### Task objective
Find how many lines hold the word "scene". Give only the number.
++++
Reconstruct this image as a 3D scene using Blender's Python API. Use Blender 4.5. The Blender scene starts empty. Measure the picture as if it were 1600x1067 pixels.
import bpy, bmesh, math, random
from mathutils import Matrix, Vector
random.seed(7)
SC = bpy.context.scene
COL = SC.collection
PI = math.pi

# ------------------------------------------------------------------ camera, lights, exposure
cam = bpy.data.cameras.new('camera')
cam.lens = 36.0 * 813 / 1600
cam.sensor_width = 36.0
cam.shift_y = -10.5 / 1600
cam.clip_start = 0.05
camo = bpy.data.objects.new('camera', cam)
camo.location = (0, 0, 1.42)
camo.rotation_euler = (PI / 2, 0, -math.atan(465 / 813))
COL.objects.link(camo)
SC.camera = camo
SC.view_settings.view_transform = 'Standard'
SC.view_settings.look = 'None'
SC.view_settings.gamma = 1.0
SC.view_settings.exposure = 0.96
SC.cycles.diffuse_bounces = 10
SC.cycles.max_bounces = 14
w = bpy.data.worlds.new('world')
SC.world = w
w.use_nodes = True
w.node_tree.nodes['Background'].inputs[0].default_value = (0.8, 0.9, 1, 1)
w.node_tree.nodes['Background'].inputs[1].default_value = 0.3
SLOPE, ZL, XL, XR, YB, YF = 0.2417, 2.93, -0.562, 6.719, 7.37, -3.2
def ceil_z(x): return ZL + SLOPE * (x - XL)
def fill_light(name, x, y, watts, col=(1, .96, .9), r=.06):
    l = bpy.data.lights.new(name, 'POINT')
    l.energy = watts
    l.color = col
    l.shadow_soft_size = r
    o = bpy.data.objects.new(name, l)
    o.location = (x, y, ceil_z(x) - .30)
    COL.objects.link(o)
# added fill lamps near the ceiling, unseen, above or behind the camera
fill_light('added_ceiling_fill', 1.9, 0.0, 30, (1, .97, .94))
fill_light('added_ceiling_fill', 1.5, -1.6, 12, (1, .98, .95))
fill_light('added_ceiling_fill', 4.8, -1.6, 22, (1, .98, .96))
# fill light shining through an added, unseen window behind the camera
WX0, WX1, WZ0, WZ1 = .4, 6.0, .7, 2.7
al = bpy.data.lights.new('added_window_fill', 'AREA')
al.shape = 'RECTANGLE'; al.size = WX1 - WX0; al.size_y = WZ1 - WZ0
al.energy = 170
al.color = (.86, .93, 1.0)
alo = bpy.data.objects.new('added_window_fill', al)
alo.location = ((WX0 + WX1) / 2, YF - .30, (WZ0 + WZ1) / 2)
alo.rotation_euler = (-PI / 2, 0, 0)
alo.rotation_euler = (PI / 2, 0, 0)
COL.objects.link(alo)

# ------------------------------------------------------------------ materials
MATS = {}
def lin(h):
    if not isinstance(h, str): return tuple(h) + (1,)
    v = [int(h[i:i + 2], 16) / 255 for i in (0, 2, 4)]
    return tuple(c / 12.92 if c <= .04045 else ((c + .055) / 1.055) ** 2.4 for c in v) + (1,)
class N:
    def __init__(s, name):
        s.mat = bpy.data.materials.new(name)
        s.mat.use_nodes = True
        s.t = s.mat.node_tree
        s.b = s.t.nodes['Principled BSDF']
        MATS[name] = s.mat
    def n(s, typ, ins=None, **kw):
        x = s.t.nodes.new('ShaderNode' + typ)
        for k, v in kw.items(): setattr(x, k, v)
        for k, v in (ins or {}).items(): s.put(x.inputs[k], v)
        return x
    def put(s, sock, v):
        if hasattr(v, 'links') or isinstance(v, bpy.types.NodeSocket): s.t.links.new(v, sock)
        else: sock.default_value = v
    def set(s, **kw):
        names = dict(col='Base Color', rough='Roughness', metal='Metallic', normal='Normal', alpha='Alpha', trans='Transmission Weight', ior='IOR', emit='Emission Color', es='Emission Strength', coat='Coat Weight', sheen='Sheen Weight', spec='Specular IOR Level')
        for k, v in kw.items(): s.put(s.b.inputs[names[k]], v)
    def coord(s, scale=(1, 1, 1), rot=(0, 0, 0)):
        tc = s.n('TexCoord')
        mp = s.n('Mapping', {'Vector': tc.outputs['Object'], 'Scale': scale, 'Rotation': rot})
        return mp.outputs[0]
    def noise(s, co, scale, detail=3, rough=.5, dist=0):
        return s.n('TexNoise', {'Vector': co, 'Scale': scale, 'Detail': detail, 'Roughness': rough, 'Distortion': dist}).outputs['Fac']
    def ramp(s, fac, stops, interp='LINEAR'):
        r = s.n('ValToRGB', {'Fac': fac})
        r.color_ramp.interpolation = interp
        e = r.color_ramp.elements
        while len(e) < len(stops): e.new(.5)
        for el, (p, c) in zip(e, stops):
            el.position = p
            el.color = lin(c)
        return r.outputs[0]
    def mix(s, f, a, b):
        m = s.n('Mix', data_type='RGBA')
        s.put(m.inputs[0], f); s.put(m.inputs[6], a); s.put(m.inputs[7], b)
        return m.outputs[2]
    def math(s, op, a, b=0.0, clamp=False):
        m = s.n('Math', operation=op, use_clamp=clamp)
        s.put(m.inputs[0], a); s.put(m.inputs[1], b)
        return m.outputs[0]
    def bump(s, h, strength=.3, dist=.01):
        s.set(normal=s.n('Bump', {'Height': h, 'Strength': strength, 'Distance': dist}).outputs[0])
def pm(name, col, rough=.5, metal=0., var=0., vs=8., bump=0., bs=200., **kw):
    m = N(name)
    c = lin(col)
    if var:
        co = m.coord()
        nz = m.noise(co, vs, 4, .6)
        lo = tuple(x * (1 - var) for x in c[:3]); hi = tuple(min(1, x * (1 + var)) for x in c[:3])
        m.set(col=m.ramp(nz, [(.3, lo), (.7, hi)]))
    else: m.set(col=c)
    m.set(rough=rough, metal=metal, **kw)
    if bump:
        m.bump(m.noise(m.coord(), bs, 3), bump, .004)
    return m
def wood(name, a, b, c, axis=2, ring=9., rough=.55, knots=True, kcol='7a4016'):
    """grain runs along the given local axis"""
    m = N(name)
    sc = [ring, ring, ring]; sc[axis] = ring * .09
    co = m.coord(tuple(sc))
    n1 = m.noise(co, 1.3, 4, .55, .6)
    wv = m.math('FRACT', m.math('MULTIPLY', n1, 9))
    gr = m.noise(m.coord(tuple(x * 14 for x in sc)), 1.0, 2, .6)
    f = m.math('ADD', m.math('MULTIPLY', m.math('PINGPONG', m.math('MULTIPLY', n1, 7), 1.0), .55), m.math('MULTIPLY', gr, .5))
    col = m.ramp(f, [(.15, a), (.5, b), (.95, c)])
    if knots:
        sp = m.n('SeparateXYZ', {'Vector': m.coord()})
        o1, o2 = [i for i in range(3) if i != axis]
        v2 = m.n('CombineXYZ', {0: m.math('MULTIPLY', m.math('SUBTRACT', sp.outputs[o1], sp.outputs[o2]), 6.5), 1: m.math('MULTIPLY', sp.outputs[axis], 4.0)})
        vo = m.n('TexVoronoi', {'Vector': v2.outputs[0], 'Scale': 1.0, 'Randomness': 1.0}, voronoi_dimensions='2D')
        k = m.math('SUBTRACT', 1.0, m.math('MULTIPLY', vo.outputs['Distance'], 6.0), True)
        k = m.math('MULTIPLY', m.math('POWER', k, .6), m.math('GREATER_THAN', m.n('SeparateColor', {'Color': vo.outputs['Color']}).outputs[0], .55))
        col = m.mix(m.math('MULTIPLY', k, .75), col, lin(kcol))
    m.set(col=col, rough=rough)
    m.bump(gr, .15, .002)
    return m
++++
### Answer in full
2